I think it’s easier to reason about positive cases than negative (negating adds a complexity layer).

8. Breaking down giant expressions

  • Key idea: break down giant expressions into more digestible pieces.
  • Explaining variables: use extra variables that capture subexpressions.
  • Beware of “clever” chunks of code: they’re often harder to read.

This is something we’ve all been told. Split your code into functions, etc. I particularly like the warning about clever chunks of code. If you need to think very hard to code it, it’s probably going to be hard to understand.

9. Variables and readability

  • Sloppy use of variables issues:
    • The more variables, the harder to keep track of them: Eliminate variables that jut get in the way.
    • The bigger a variable scope, the longer you have to keep track: Make your variable visible by as few lines of code as possible.
    • The more often it changes, the harder it is to keep track of its value: Prefer write-once variables.
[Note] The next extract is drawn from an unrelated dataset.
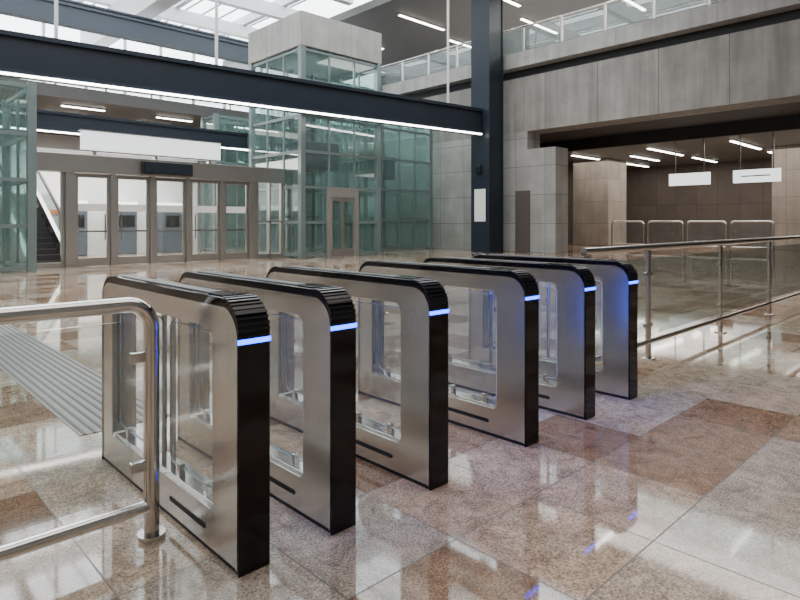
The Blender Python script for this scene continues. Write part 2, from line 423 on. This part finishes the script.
# main beam crossing to the column
rz = math.atan2(-2.0, 17.84)
e = empty('steel_beam', (20.4, 16.25, 5.12), 'long dark slate-blue steel beam with LED line along its bottom edge', 'beam', None, rz)
boxes('web', [(-29.4, -0.1, -0.2, 0.2, 0.1, 1.0)], M['beam'], e)
boxes('flange', [(-29.4, -0.1, -0.3, 0.3, 0.0, 0.12)], M['beam'], e)
boxes('flange', [(-29.4, -0.1, -0.3, 0.3, 0.96, 1.08)], M['beam'], e)
boxes('light_strip', [(-29.4, -0.2, -0.33, -0.24, -0.05, 0.0)], M['led'], e)
def beam(x0, x1, y, z0, z1, mat, label, led=False, w=0.2):
    e = empty('steel_beam', ((x0 + x1) / 2, y, z0), label, 'beam'); h = (x1 - x0) / 2
    H = z1 - z0
    boxes('web', [(-h, h, -w * 0.7, w * 0.7, 0.08, H - 0.08)], mat, e)
    boxes('flange', [(-h, h, -w, w, 0, 0.09)], mat, e)
    boxes('flange', [(-h, h, -w, w, H - 0.09, H)], mat, e)
    if led: boxes('light_strip', [(-h, h, -w - 0.03, -w + 0.03, -0.04, 0)], M['led'], e)
beam(-9, 12.2, 21.8, 4.25, 4.9, M['beam'], 'dark slate-blue steel beam behind the door wall', True)
beam(-9, 21.9, 24.2, 8.5, 9.3, M['bluegrey'], 'blue-grey steel roof beam high above the hall')
beam(-9, 21.9, 28.5, 10.3, 10.9, M['bluegrey'], 'blue-grey steel roof beam high above the hall')

# far gallery with low ceiling
struct('ceiling_far', [(-9, 22, 26.5, 38, 6.3, 6.8)], M['soffit'])
lamps([(x, x + 1.8, y, 6.215) for y in (28, 30.5, 33) for x in (3, 7, 11, 15)], 'line lights over the far concourse', 'short glowing line light under the far concourse ceiling')
r = empty('balcony_railing', (6.5, 26.7, 6.8), 'glass balcony railing along the far upper floor', 'railing')
tube('handrail', [[(-15.4, 0, 1.1), (15.4, 0, 1.1)]], 0.045, M['steel_tube'], r, 10)
for k in range(16):
    x = -15.2 + k * 1.9
    boxes('post', [(x - 0.04, x + 0.04, -0.03, 0.03, 0, 1.08)], M['steel_panel'], r)
    boxes('glass_panel', [(x + 0.08, x + 1.82, -0.01, 0.01, 0.08, 1.0)], M['glass_rail'], r)

# far glazed wall up to the roof
bl = [(-9 + k * 2.2, -8.85 + k * 2.2, 38, 38.2, 6.8, 13) for k in range(22)]
bl += [(-9, 40, 38, 38.2, z, z + 0.12) for z in (6.8, 8.8, 10.8, 12.88)]
struct('window_1', bl, M['white'])

# roof: white beams and glazing bars under open daylight
for k in range(2, 9):
    y = 2 + k * 4.4
    tag(boxes('roof_beam', [(-9, 19.5, y - 0.2, y + 0.2, 12.6, 13.3)], M['white']), 'white painted steel beam below the glazed roof', 'beam', 'white roof beams')
for k in range(7):
    x = -7 + k * 4.2
    tag(boxes('roof_beam', [(x - 0.15, x + 0.15, 7.6, 40, 13.3, 13.8)], M['white']), 'white painted steel beam running across the glazed roof', 'beam', 'white roof beams')
struct('window_4', [(-9 + k * 1.05 - 0.03, -9 + k * 1.05 + 0.03, 7.6, 40, 13.82, 13.9) for k in range(28)], M['bluegrey'])
tag(boxes('roof_beam', [(10.5, 11.3, 20, 37.9, 11.2, 12.6)], M['white']), 'deep white roof girder', 'beam', 'white roof beams')
for (x, y) in ((8.8, 17.55), (18.6, 16.5), (4.4, 18.0)):
    tag(tube('hanger_rod', [[(0, 0, 0), (0, 0, 6.4)]], 0.05, M['white'], None, 10, (x, y, 6.2)), 'slender white steel rod rising from the main beam', 'rod', 'beam hanger rods')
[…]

I particularly like the fact that variables shouldn’t be updated a lot and that they should be in the shortest subset of code possible.

Reorganizing your code

10. Extracting unrelated subproblems

  • Method to extract unrelated subproblems:
    • For each function/block, obtain the high-level goal of the code.
    • For each line of code, ask if it solves the high-level goal or an unrelated subproblem.
    • If enough lines solve an unrelated subproblem, extract the code in a separate function.
  • Create general-purpose code: separate generic code from project-specific code.

11. One task at a time

  • Key idea: Code should be organized so that it’s doing only one task at a time.
  • List all tasks code is doing. Some of them might easily become functions or classes. Others become paragraphs in a funciton.

12. Turning thoughts into code

  • Process that can help you code clearly:
    • Describe code as you would to a colleague.
    • Pay attention to key words.
    • Write code to match description.
  • The method is also valid for debugging (as describing the problem).

13. Writing less code

  • Eliminate nonessential features from product.
  • Rethink requirements to solve the easiest version of the problem that still gets the job done.
  • Stay familiar with standard libraries by reading their APIs.